What you need to do: Copy all lines of the listing that include the string "parts".

Scene modeling code data:
================

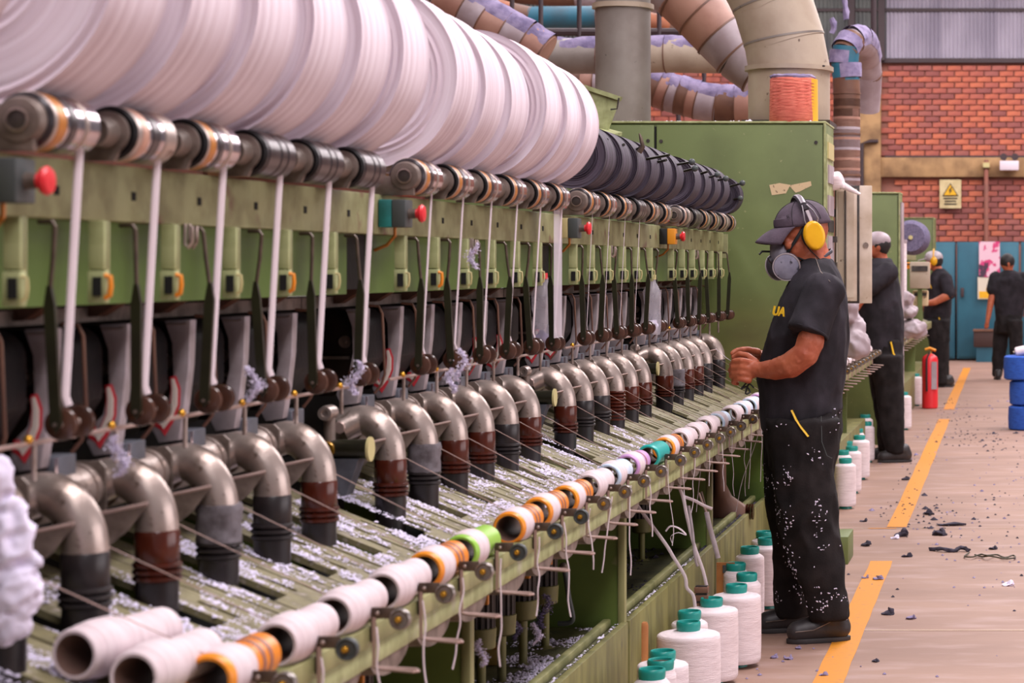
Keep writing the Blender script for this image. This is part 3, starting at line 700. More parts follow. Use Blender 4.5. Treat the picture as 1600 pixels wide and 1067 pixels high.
# ---------------------------------------------------------------- tubes on the rail
SX, SZ = -1.192, .845
M['white_tube'] = mat('white_tube', (224,208,212), .7, c2=(206,188,192), scale=12, stretch=(1,6,1))
M['lav_tube'] = mat('lavender_tube', (198,150,206), .5); M['ltgreen_tube'] = mat('lime_tube', (150,200,76), .4)
M['cyan_tube'] = mat('cyan_tube', (36,178,172), .35); M['blue_tube'] = mat('pale_blue_tube', (176,206,232), .6, c2=(222,222,236), scale=18, stretch=(1,6,1))
M['tube_in'] = mat('brown_card_inside', (112,84,74), .7); M['stripe'] = mat('purplish_stripe', (150,96,80), .5)
def tube_thing(c, wound=True):
    t = thing('yarn_tube', '', 'tube'); m = M[c]; ln = .215
    prof = [(0,.030),(-.001,.034),(.004,.0375),(.014,.0385),(.020,.0365),(.024,.0345),(ln,.0345),(ln,.029)]
    MB().lathe(prof+[(ln,.0295),(0,.0295)], (0,0,0), (0,1,0), 36, cap=False, closed=True).build('sleeve', m, t)
    MB().lathe([(0,.0296),(ln,.0296),(ln,.028),(.003,.028)], (0,0,0), (0,1,0), 30, cap=False, closed=True).build('lining', M['tube_in'], t)
    if wound:
        w_ = MB().lathe([(.020,.036),(.028,.0405),(.052,.0425),(.085,.042),(.10,.0365),(.112,.0350)], (0,0,0), (0,1,0), 36, cap=False)
        w_.build('winding', M['white_tube'], t)
    if c in ('orange', 'lav_tube'):
        for a in (.135, .165) if c == 'orange' else (.14,): MB().lathe([(a,.0347),(a,.0352),(a+.014,.0352),(a+.014,.0347)], (0,0,0), (0,1,0), 30, cap=False).build('stripe', M['stripe'], t)
    return t
TN = {'w':('white_tube','white-wound tube'),'o':('orange','orange white-wound tube'),'g':('ltgreen_tube','lime green white-wound tube'),'p':('lav_tube','lavender white-wound tube'),
      'c':('cyan_tube','turquoise tube'),'b':('blue_tube','pale blue and white tube')}
TL = {0:'------', 1:'owwwog', 2:'ooowbp', 3:'cowwwb', 4:'wbbpww'}
tp = {}
for k in range(0, 5):
    for i in range(6):
        st = TL[k][i]
        if st == '-': continue
        y = S[k]+.15+.30*i
        if k == 0: y = (2.70, 2.93)[i-4]
        if k == 1: y = S[1]+.17+.285*i
        loc = (SX+R.uniform(-.003,.003), y, SZ+R.uniform(-.002,.002)); lb = f"{TN[st][1]} on the rail, {ORD[i] if k else ORD[i-4]} {SEC[k]}"
        rt = (0, 0, R.uniform(0, 6))
        if st not in tp: t = tp[st] = tube_thing(TN[st][0], st != 'c'); t.location = loc; t['label'] = lb; t['group'] = 'tubes on the front rail'
        else: t = dup(tp[st], loc, lb, group='tubes on the front rail')
for x, y, z, a, lb in ((-1.34,3.07,.902,-.19,'loose white-wound tube lying on the slats near the frame corner'),(-1.252,3.06,.872,-.07,'loose white-wound tube lying on the slats, second from the frame corner')):
    t = dup(tp['w'], (x, y, z), lb, (0, .0, a), 'loose tubes on the slats')
# cradle arms: plate, wheel, wire stirrup
def cradle(wheel):
    t = thing('tube_cradle', '', 'bracket')
    MB().box(.036,.040,.04,.06,-.06,-.002).build('post', M['plate'], t)
    MB().box(.038,.078,.036,.040,-.018,.002).build('lever', M['plate'], t, bevel=.001)
    MB().ell((.050,.034,-.008), (.004,.003,.004), n=10, m=6).build('rivet', M['steel'], t)
    wv = MB().lathe([(0,.0),(0,.004),(.001,.013),(-.003,.0165),(.0,.019),(.008,.019),(.010,.015),(.010,0)], (.09,.03,-.018), (0,1,0), 26, cap=False).build('wheel', M['greywheel' if wheel else 'boxgrey'], t)
    MB().lathe([(-.008,0),(-.008,.004),(-.004,.0065),(.0,.0065)], (.088,.03,-.018), (0,1,0), 16, cap=False).build('hub', M['brass'], wv)
    MB().box(.040,.046,.035,.037,-.105,-.015).build('strap', M['wire'], t)
    MB().tube([(.043,.036,-.104),(.06,.030,-.106),(.115,.026,-.110),(.122,.036,-.110),(.115,.048,-.109),(.06,.046,-.106),(.043,.040,-.104)], .0028, 8).build('wire_loop', M['wire'], t)
    return t
cp_ = [cradle(0), cradle(1)]; used = [0, 0]
for k in range(0, 5):
    for i in range(6):
        if k == 0 and i < 4: continue
        y = S[k]+.15+.30*i+.02
        if k == 0: y = (2.75, 2.98)[i-4]
        st = 0 if (k, i) in ((2,0),(2,1),(1,1),(4,3),(1,5)) else 1
        lb = f"cradle bracket with {['dark','ringed grey'][st]} wheel, {ORD[i] if k else ORD[i-4]} {SEC[k]}"; loc = (SX, y+.03, SZ)
        if not used[st]: cp_[st].location = loc; cp_[st]['label'] = lb; cp_[st]['group'] = 'cradle brackets'; used[st] = 1
        else: dup(cp_[st], loc, lb, group='cradle brackets')
# thread hanging from the tubes
def wig(p, n, ln, amp, seed, dx=0):
    r = random.Random(seed); return [Vector((p[0]+dx*q/n+r.uniform(-amp,amp), p[1]+r.uniform(-amp,amp), p[2]-ln*q/n)) for q in range(n+1)]
for k in range(1, 5):
    for i in range(6):
        y = S[k]+.15+.30*i+.07; ln = .16+.10*((i*7+k*3) % 5)/4 if k < 4 else .3
        o = MB().tube(bez(wig((SX+.052, y, SZ-.03), 6, ln, .004, k*10+i, (.01,-.02,.0,.015)[(i+k) % 4]), 3), .0022 if k < 3 else .0013, 6).build('hanging_thread', M['yarn'], None)
        tag(o, f"white thread hanging in front of the rail, {ORD[i]} {SEC[k]}", 'thread', 'threads hanging from the tubes')
# slanting threads from the opening units over the slats to the tubes
for k in range(1, 5):
    for i in range(6):
        y = S[k]+.1+.283*i; o = MB().tube([(-1.44, y-.05, 1.035), (SX-.01, y+.09, SZ+.034)], .0010 if k < 3 else .0009, 6).build('slanting_thread', M['wire'], None)
        tag(o, f"fine white thread slanting down over the slats, {ORD[i]} {SEC[k]}", 'thread', 'slanting threads over the slats')
# ---------------------------------------------------------------- motors under the table
def motor():
    t = thing('finned_motor', '', 'motor'); t.scale = (1,1,1)
    n = 56; vs = MB(); prof = []
    for j in range(n):
        a = 2*PI*j/n; r = .036 if j % 4 < 2 else .030; prof.append((r*math.cos(a), r*math.sin(a)))
    vs.prism(prof, .052, .21, 'z').build('finned_body', M['motor'], t, ang=20)
    MB().lathe([(.0,.030),(.004,.036),(.054,.039),(.056,.034)], (0,0,0), (0,0,1), 32).build('end_cap', M['plinth'], t)
    MB().lathe([(.21,.03),(.25,.03)], (0,0,0), (0,0,1), 24).build('neck', M['green_pale'], t)
    MB().box(.01,.03,-.048,-.034,.12,.15).build('terminal_box', M['orange_band'], t, bevel=.003)
    return t
m0 = None
MP = [(2,.73),(2,.95),(2,1.20),(2,1.48),(1,1.55),(1,1.25),(3,.5),(3,1.5)]
for n, (k, dy) in enumerate(MP):
    loc = (-1.40 if k != 3 else -1.45, S[k]+dy, .463 if k != 3 else .44); lb = f"black finned motor with green cap below the table, {ORD[n % 4]} {SEC[k]}" if k == 2 else f"black finned motor below the table, {['nearer','farther'][n % 2]} one {SEC[k]}"
    if m0 is None: m0 = motor(); m0.location = loc; m0['label'] = lb; m0['group'] = 'motors below the table'; t = m0
    else: t = dup(m0, loc, lb, group='motors below the table')
for n, (k, dy) in enumerate(MP):
    x = -1.40 if k != 3 else -1.45; z = .463 if k != 3 else .44
    MB().lathe([(.0,.03),(.006,.012),(z-.335,.012)], (x, S[k]+dy, .335), (0,0,1), 16).build('motor_foot', M['plinth'], mach)
    MB().box(x-.01, x+.01, S[k]+dy-.01, S[k]+dy+.01, z+.24, .82).build('motor_hanger', M['plinth'], mach)
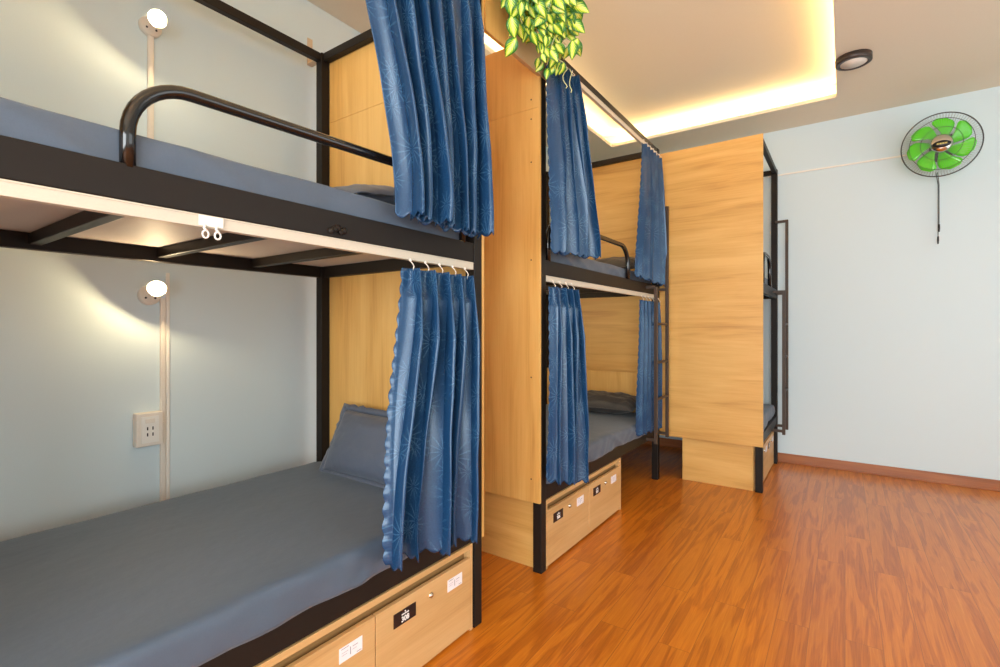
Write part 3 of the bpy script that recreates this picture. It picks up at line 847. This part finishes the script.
def fan():
    c = Vector((5.08, -.607, 2.672)); fwd = Vector((-1, .04, -.10)).normalized()
    t = thing('wall_fan', (XW, -.607, 2.60), 'wall fan with green blades in a round wire guard', 'fan')
    F = Matrix.Translation(c) @ fwd.to_track_quat('Z', 'Y').to_matrix().to_4x4()            # local z points into the room
    X3 = F.to_3x3()
    def P(r, a, z): return F @ Vector((r*math.cos(a), r*math.sin(a), z))
    R = .238
    bm = bmesh.new(); tube(bm, [P(R, 2*PI*k/56, 0) for k in range(56)], .0045, 7, closed=True)
    tube(bm, [P(R*.80, 2*PI*k/48, .040) for k in range(48)], .0022, 5, closed=True)
    tube(bm, [P(R*.52, 2*PI*k/40, .055) for k in range(40)], .0020, 5, closed=True)
    obj('guard_ring', bm, 'wire', t)
    for sgn, nm in ((1, 'front_guard'), (-1, 'rear_guard')):
        bm = bmesh.new()
        for k in range(80):
            a = 2*PI*k/80
            tube(bm, [P(.06, a-.10, sgn*.060), P(.13, a-.03, sgn*.054), P(R*.82, a+.02, sgn*.038), P(R*.97, a+.03, sgn*.016), P(R, a+.03, 0)], .0008, 4)
        obj(nm, bm, 'wiregrey', t)
    for k in range(7):
        bm = bmesh.new(); a0 = 2*PI*k/7+.25; rows = []; nR, nC = 9, 6
        for i in range(nR+1):
            f = i/nR; r = .045+(.203-.045)*f
            half = .22+.19*math.sin(PI*min(1, f*.95+.02)*.62)
            if f > .75: half *= math.sqrt(max(0.05, 1-((f-.75)/.27)**2))
            sweep = .42*f
            rows.append([bm.verts.new(P(r, a0+sweep+half*(2*j/nC-1), .018*(2*j/nC-1)*(1-.35*f)-.004)) for j in range(nC+1)])
        for A_, B_ in zip(rows, rows[1:]):
            for j in range(nC): f = bm.faces.new((A_[j], A_[j+1], B_[j+1], B_[j])); f.smooth = True
        o = obj('blade', bm, 'blade', t); md = o.modifiers.new('thick', 'SOLIDIFY'); md.thickness = .003
    bm = bmesh.new(); lathe(bm, [(0, .084), (.035, .082), (.058, .073), (.068, .060), (.068, .054), (0, .052)], F, 32, 0)
    obj('hub_badge', bm, 'chrome', t)
    bm = bmesh.new(); lathe(bm, [(0, .0875), (.046, .0845), (.054, .0765), (.054, .072), (0, .072)], F @ Matrix.Translation((0, -.008, 0)) @ Matrix.Diagonal((1, .55, 1, 1)), 28)
    # illegible gilt lettering on the badge
    for k in range(7):
        m = F @ Matrix.Translation((-.027+.009*k, -.006, .088))
        vs = [m @ Vector(q) for q in ((-.003, -.006, 0), (.002, -.006, 0), (.004, .006, 0), (-.001, .006, 0))]
        disc_prism(bm, vs, fwd*.0012, 1)
    obj('badge_print', bm, ['black', 'gold'], t)
    bm = bmesh.new(); lathe(bm, [(0, -.150), (.045, -.145), (.062, -.120), (.066, -.060), (.050, -.03), (.04, -.02), (.012, -.02), (.012, .052), (0, .052)], F, 28); obj('motor_housing', bm, 'black', t)
    bm = bmesh.new()
    box(bm, XW-.03, XW, -.70, -.595, 2.60, 2.80); tube(bm, [(XW-.02, -.645, 2.66), (5.24, -.64, 2.66), c-fwd*.12], .017, 10)
    obj('wall_mount', bm, 'black', t, 0)
    for k, (y, z1) in enumerate(((-0.616, 2.054), (-0.610, 1.958))):
        bm = bmesh.new(); x = XW-.06
        tube(bm, [(x, -.607+.01*k, 2.50), (x, y, 2.40), (x, y, z1)], .0028, 6)
        lathe(bm, [(0, .03), (.006, .028), (.007, .0), (.005, -.03), (0, -.032)], aim((x, y, z1), (0, 0, 1)), 10)
        obj('pull_cord', bm, 'black', t)
fan()

# ------------------------------------------------------------------ cove LED tape (real strips lying on the lip)
def led(p0, p1, label, energy):
    t = thing('led_tape', ((p0[0]+p1[0])/2, (p0[1]+p1[1])/2, CEIL+.03), label, 'led strip', 'warm led strips in the ceiling tray')
    a, c = Vector((*p0, 0)), Vector((*p1, 0)); L = (c-a).length; d = (c-a).normalized()
    side = Vector((-d.y, d.x, 0))*.006
    bm = bmesh.new(); z = CEIL+.031; n = int(L/.12); pr = None
    off = lambda s: Vector((-d.y, d.x, 0))*.010*math.sin(s*9)
    for k in range(n+1):
        p = a+(c-a)*k/n + off(k*.12)
        ring = [bm.verts.new((q.x, q.y, zz)) for q, zz in ((p-side, z), (p+side, z), (p+side, z+.004), (p-side, z+.004))]
        if pr:
            for i in range(4): bm.faces.new((pr[i], pr[(i+1) % 4], ring[(i+1) % 4], ring[i]))
        pr = ring
    obj('tape', bm, 'led', t)
    li = bpy.data.lights.new('cove_light', 'AREA'); li.shape = 'RECTANGLE'; li.size = L; li.size_y = .03
    li.energy = energy; li.color = (1, .72, .38); li.spread = PI
    lo = bpy.data.objects.new('cove_light', li); COL.objects.link(lo); lo.parent = t
    m = (a+c)/2; lo.location = Vector((m.x, m.y, CEIL+.04)) - ORG[t.name]
    lo.rotation_euler = (PI, 0, math.atan2(d.y, d.x))
LE = 5.5
led((TX1+.085, TY0), (TX1+.085, TY1), 'warm led strip hidden in the tray edge nearest the fan wall', LE*1.9)
led((TX0, TY1+.085), (TX1, TY1+.085), 'warm led strip hidden in the tray edge above the bunks', LE*6)
led((TX0, TY0-.085), (TX1, TY0-.085), 'warm led strip hidden in the tray edge along the aisle', LE*6)

# ------------------------------------------------------------------ daylight
def area(name, loc, rot, sx, sy, energy, col):
    li = bpy.data.lights.new(name, 'AREA'); li.shape = 'RECTANGLE'; li.size = sx; li.size_y = sy
    li.energy = energy; li.color = col
    o = bpy.data.objects.new(name, li); COL.objects.link(o); o.location = loc; o.rotation_euler = rot
    return o
area('window_daylight', ((WIN1[0]+WIN1[1])/2, YR-.12, (WIN1[2]+WIN1[3])/2), (PI/2, 0, 0), WIN1[1]-WIN1[0], WIN1[3]-WIN1[2], 75, (.90, .97, 1))
area('window_daylight', (XN-.12, (WIN2[0]+WIN2[1])/2, (WIN2[2]+WIN2[3])/2), (PI/2, 0, -PI/2), WIN2[1]-WIN2[0], WIN2[3]-WIN2[2], 265, (.90, .97, 1))
w = bpy.data.worlds.new('sky'); scene.world = w; w.use_nodes = True
nt = w.node_tree; bg = nt.nodes['Background']
sky = nt.nodes.new('ShaderNodeTexSky'); sky.sky_type = 'HOSEK_WILKIE'; sky.sun_direction = (-.4, -.5, .75); sky.turbidity = 3
nt.links.new(sky.outputs['Color'], bg.inputs['Color']); bg.inputs['Strength'].default_value = .3

# ------------------------------------------------------------------ camera
cam = bpy.data.cameras.new('camera'); co = bpy.data.objects.new('camera', cam); COL.objects.link(co)
cam.sensor_width = 36; cam.sensor_fit = 'HORIZONTAL'; cam.lens = 492.5*36/1000
cam.shift_y = -5/1000; cam.clip_start = .02
al = math.atan2(345, 492.5)
co.location = (0, 0, 1.25); co.rotation_euler = (PI/2, 0, al-PI/2)
scene.camera = co
vs = scene.view_settings; vs.view_transform = 'Standard'; vs.look = 'None'; vs.gamma = 1; vs.use_curve_mapping = False
vs.exposure = -0.10
scene.cycles.use_denoising = True
scene.cycles.max_bounces = 10; scene.cycles.diffuse_bounces = 6
scene.cycles.sample_clamp_indirect = 6
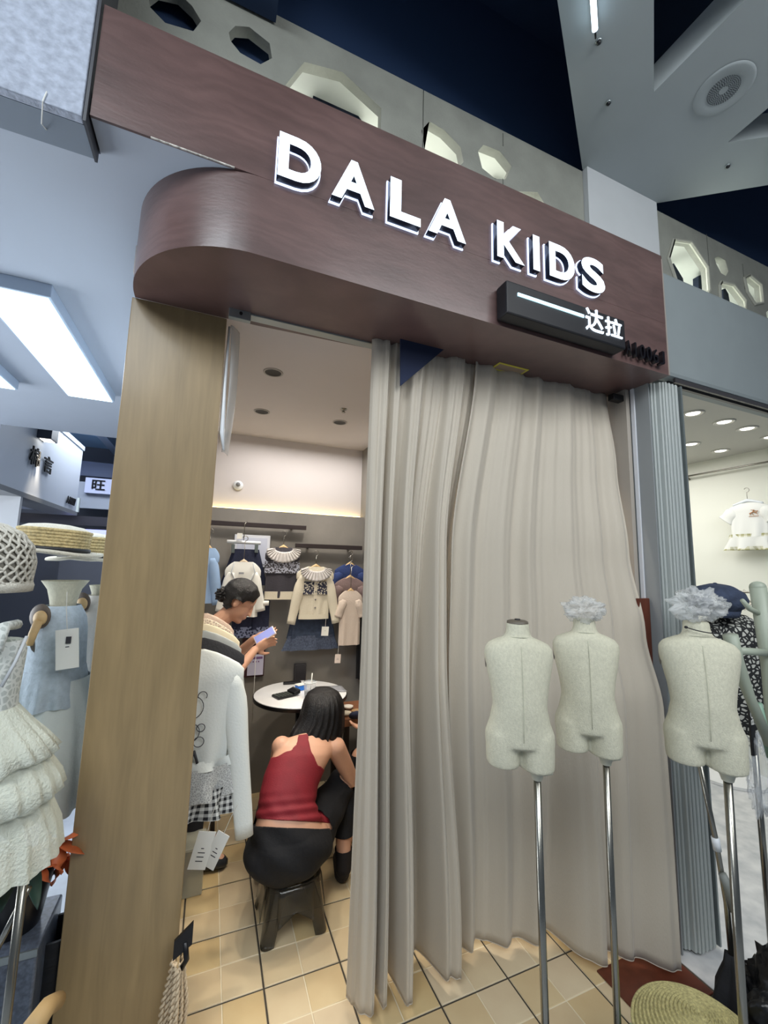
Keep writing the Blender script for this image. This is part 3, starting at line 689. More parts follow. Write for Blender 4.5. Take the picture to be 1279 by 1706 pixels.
# ================================================================== PEOPLE
def seg_d(p, a, b):
    ab = b-a; t = max(0, min(1, (p-a).dot(ab)/ab.length_squared)); return (p-(a+ab*t)).length
def pix(c):
    d = c-Vector((0, 0, CAMZ)); f = d.dot(fw); return (639.5+FPX*d.dot(rt2)/f, 853+FPX*d.dot(dn2)/f)
def hand(b, wrist, palm_dir, side_dir, curl=.5, s=1.0, thumb=1):
    """palm + five separate bent fingers"""
    w = Vector(wrist); d = Vector(palm_dir).normalized(); sd = Vector(side_dir); sd = (sd-d*sd.dot(d)).normalized(); n_ = d.cross(sd)
    R = Matrix((d, sd, n_)).transposed()
    b.ell(w+d*.045*s, (.048*s, .037*s, .014*s), 14, 8, R)
    for k, (o, L) in enumerate(((-.029, .062), (-.010, .074), (.010, .070), (.028, .055))):
        p = w+d*.078*s+sd*o*s; pts = [p-d*.02*s, p]; q = p; ang = 0
        for j in range(3):
            ang += curl*(.45+.25*j); dr = d*cos(ang)-n_*sin(ang)+sd*o*1.5; q = q+dr.normalized()*L*s*(.42, .33, .25)[j]; pts.append(q.copy())
        b.tube(pts, [.0085*s, .0085*s, .008*s, .0075*s, .0055*s], 8)
    p = w+d*.02*s-sd*.032*s*thumb; b.tube([p, p+d*.028*s-sd*.024*s*thumb-n_*.008, p+d*.055*s-sd*.028*s*thumb-n_*.022], [.012*s, .010*s, .007*s], 8)
def head(b, c, F, Up, s=1.0):
    F = Vector(F).normalized(); Up = Vector(Up); Up = (Up-F*Up.dot(F)).normalized(); S = F.cross(Up); R = Matrix((F, S, Up)).transposed(); c = Vector(c)
    P = lambda f, l, u: c+(F*f+S*l+Up*u)*s
    b.ell(P(-.012, 0, .028), (.096*s, .076*s, .088*s), 24, 16, R)
    b.ell(P(.022, 0, -.03), (.066*s, .058*s, .082*s), 20, 14, R)
    b.ell(P(.045, 0, -.085), (.034*s, .036*s, .026*s), 14, 10, R)
    b.tube([P(.080, 0, .015), P(.090, 0, -.01), P(.097, 0, -.027), P(.084, 0, -.036)], [.008*s, .009*s, .011*s, .008*s], 10)
    for l in (-1, 1):
        b.ell(P(.072, l*.028, .028), (.014*s, .022*s, .007*s), 10, 6, R)
        b.ell(P(.0, l*.076, -.012), (.018*s, .008*s, .030*s), 12, 8, R)
        b.ell(P(.070, l*.028, .008), (.012*s, .013*s, .008*s), 10, 6, R)
        b.ell(P(.100, l*.010, -.033), (.010*s, .008*s, .007*s), 8, 6, R)
    b.ell(P(.081, 0, -.056), (.014*s, .024*s, .006*s), 12, 6, R); b.ell(P(.079, 0, -.067), (.013*s, .020*s, .007*s), 12, 6, R); b.ell(P(.066, 0, -.092), (.020*s, .024*s, .018*s), 12, 8, R)
    return P, R
V_ = Vector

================

Answer:
Keep writing the Blender script for this image. This is part 3, starting at line 700. More parts follow. Use Blender 4.5. Treat the picture as 1600 pixels wide and 1067 pixels high.
Keep writing the Blender script for this image. This is part 3, starting at line 689. More parts follow. Write for Blender 4.5. Take the picture to be 1279 by 1706 pixels.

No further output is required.